The $2.7 million bond includes building a police station at 61 Business Park Drive, as well as bringing in a water line that would service both that building as well as the other buildings in the Nickerson business complex.

The town is already paying 33 cents per $1,000 of a home's valuation on its tax rate after purchasing the Business Park Drive property three years ago. If this bond is approved, it will add another 44 cents to the tax rate, for a total of 77 cents.

If that bond article passes, then a separate article asking to appropriate $650,000 to bring in the water line for future development will be null. If the police station article fails, voters will decide whether they still want to bring water into the business park. With the park's owner agreeing to pay half the cost, the total portion that Tilton would be responsible for is $325,000.

Town Finance Manager Tim Pearson said that if one business moves into the complex because of the new water capability, the tax revenue from that business would essentially pay for Tilton's portion of the water line installation bill.

One of two members of the public to speak at the hearing, Joseph Jesseman said he was in favor of the bond article, noting that the current police station has personnel working in "medieval conditions."

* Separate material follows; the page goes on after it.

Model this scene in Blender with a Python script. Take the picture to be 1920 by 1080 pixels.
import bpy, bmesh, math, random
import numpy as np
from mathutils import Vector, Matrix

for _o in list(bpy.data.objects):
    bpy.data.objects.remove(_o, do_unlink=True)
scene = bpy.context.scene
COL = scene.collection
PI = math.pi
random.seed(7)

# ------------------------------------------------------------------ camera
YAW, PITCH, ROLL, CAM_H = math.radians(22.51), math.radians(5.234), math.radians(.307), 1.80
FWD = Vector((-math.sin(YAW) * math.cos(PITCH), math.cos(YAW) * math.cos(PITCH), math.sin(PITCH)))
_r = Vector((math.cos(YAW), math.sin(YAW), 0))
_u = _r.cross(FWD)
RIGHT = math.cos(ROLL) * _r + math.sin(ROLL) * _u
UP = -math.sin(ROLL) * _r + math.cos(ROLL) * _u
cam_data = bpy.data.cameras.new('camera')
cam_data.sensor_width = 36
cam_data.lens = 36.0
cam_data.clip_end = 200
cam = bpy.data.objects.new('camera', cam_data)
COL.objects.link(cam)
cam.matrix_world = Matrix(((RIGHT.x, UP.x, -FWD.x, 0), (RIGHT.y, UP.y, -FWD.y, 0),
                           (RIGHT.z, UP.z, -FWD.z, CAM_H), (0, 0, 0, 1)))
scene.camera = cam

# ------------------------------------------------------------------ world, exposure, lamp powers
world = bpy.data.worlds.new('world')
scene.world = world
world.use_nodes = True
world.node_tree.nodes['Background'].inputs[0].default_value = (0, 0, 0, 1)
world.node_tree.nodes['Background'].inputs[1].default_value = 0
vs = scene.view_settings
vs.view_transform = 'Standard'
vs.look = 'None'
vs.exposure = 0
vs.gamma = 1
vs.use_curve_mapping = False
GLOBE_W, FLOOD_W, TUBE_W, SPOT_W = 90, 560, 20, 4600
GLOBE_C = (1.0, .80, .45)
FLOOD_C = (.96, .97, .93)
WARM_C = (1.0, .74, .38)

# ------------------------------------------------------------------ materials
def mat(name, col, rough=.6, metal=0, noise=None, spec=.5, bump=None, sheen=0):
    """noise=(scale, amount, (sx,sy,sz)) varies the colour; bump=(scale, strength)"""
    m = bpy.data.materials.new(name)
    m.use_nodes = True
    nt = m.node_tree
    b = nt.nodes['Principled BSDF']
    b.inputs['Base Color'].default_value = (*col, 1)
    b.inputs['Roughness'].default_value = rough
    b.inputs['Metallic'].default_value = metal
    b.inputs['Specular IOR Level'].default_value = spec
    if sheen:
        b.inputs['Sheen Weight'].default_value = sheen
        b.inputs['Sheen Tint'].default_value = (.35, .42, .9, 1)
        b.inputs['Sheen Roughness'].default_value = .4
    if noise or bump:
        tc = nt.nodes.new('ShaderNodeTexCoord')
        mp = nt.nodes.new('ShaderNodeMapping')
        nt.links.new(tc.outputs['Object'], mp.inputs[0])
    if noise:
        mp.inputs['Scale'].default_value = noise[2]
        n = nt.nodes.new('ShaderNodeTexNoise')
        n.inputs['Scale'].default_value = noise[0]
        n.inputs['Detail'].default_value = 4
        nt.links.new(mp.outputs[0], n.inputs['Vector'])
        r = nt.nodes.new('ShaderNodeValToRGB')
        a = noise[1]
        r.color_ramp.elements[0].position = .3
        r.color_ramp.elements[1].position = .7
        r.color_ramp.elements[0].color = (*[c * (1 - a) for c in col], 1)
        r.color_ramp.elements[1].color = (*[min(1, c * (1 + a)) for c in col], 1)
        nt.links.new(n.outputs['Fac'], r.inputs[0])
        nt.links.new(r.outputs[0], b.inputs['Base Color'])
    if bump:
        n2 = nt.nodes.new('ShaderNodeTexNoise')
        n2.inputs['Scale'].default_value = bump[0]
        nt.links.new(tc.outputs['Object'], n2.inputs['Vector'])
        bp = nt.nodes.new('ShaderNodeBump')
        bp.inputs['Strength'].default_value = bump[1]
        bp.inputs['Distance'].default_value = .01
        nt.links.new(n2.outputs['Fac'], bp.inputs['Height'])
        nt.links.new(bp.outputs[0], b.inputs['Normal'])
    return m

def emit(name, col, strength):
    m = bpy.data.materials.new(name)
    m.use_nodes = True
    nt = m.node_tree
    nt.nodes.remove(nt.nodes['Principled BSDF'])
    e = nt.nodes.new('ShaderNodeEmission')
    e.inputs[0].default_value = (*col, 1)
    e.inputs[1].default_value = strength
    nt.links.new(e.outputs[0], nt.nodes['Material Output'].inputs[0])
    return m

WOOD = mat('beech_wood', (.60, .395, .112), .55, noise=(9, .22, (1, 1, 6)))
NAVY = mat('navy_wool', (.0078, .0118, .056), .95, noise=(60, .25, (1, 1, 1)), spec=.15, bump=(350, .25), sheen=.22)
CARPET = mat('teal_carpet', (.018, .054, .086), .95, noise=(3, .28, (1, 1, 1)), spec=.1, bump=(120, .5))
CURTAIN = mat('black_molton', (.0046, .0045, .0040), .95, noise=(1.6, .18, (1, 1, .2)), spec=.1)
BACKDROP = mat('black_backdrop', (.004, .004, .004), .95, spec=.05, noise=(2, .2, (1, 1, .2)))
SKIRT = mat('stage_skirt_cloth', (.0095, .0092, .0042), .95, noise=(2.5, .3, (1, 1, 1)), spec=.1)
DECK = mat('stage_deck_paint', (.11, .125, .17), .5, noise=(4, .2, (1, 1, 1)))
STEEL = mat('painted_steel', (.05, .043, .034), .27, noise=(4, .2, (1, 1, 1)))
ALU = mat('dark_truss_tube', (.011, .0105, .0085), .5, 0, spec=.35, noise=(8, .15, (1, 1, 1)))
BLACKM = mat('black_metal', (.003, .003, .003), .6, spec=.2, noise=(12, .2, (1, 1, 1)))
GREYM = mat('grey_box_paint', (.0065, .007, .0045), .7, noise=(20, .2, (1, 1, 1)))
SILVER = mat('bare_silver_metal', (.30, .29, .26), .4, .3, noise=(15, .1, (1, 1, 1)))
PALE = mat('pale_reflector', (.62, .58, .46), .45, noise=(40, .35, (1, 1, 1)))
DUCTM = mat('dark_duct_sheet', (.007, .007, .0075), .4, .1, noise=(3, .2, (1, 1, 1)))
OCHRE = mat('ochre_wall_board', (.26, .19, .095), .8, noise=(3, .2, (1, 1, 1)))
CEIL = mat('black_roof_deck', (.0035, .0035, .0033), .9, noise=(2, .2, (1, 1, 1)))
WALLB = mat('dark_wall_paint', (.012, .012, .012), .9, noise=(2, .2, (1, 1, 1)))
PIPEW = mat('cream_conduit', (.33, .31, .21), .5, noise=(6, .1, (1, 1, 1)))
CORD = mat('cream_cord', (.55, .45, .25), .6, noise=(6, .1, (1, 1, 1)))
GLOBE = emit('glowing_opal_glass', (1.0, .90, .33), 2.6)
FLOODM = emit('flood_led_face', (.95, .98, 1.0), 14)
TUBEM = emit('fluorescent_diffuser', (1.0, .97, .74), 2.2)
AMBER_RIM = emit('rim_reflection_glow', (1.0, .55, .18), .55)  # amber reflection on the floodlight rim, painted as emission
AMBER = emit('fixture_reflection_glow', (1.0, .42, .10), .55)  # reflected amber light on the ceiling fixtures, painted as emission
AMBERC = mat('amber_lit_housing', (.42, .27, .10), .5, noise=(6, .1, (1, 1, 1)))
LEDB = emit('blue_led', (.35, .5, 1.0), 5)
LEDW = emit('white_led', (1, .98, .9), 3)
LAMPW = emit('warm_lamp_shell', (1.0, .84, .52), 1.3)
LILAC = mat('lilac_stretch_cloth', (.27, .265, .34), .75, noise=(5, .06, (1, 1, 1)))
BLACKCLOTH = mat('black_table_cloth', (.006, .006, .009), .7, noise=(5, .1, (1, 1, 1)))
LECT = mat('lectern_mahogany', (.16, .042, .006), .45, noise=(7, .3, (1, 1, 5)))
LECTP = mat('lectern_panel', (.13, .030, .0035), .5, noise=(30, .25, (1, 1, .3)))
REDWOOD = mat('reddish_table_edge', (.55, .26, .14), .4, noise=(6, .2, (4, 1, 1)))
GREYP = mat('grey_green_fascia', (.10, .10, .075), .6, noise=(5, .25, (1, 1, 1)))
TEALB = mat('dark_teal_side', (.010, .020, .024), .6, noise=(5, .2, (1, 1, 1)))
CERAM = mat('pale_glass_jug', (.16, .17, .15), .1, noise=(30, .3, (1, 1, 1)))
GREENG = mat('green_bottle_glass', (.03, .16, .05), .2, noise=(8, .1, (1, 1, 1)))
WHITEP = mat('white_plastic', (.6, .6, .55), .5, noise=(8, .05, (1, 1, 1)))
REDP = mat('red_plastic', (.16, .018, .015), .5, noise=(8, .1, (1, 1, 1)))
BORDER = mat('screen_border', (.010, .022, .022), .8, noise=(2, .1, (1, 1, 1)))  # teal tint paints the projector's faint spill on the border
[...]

"We own Business Park Drive, and yet we spent a couple thousand dollars studying every option in the world to get us back to 61 Business Park Drive," he said. "I'm here to say, as a resident and taxpayer, we can't afford not to (move forward); it doesn't get any cheaper."

Jesseman said that for all the money that has been spent doing studies, the town could already have a new police station.

Pearson figured that 27 cents of this year's tax rate was spent on studying options for a new station.

"I want to get on with this," Jesseman said. "To just defer the issue to next year and next and next year doesn't make sense."

Tim Sattler, a member of the Life Safety Building Committee, agreed.

"I think the time is right," he said. "I think we can't afford not to."

Sattler said he's heard from other residents that this is a bad time build a police station because of the economy, but he urged people to look at the big picture. He said adding a water line makes the decision "more of a no brainer."

"We should be looking at the water solution up there; (it) has a lot of potential for the future of the town," he said.